今回の強化策の背景には、複数の重要な要因が存在する。まず米国証券取引委員会(SEC)による暗号資産ETFの規制強化がある。過去のセキュリティ事例、特に2021年に発生したフィッシング攻撃による不正流出事件の教訓を踏まえ、適切な保管基準の確立が求められていた。
また、機関投資家からの需要拡大も大きな要因だ。米国でスポットビットコイン(BTC)ETFを提供する多くの機関がコインベースのカストディサービスを利用しており、これら機関投資家の信頼維持が急務となっていた。
さらに、ファイアブロックスやBNYメロンなどの競合他社が保管市場に参入する中、コインベースは業界最高水準の顧客価値提案を維持する必要があった。
コインベースは2021年に2段階認証システム(2FA)への攻撃を受け、6,000人以上のユーザーが資金を不正に引き出される事態が発生した。当時の調査では、システム自体の脆弱性は確認されなかったものの、「社会工学的手法による」攻撃であったと説明されていた。
規制基準の遵守面では、コインベース・カストディ・トラスト・カンパニーはニューヨーク州金融サービス局(NYDFS)の監督下で運営されており、顧客資産を個別に隔離管理している。2020年からはSOC 1 Type IIおよびSOC 2 Type II監査を継続的に完了し、内部管理体制の健全性を証明してきた。

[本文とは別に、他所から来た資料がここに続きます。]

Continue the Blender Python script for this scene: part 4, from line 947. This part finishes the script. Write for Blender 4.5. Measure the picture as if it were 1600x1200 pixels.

グレイスケールののETF資産をコインベース・カストディが保管することが決定されたことは、同社のセキュリティ技術に対する業界の信頼を示している。
今回の強化策は、暗号資産(仮想通貨)業界全体のセキュリティ基準向上にも貢献すると見られている。機関投資家の参入が加速する中、仮想通貨の税金対応を含む総合的な資産管理の安全性は最重要課題であり、コインベースの取り組みは業界標準を引き上げる効果を持つと期待されている。
コインベースの広報担当者は「機関投資家の資産を守ることは最優先事項である」とコメントし、「継続的なセキュリティ強化は当社の中核的価値観」であると強調している。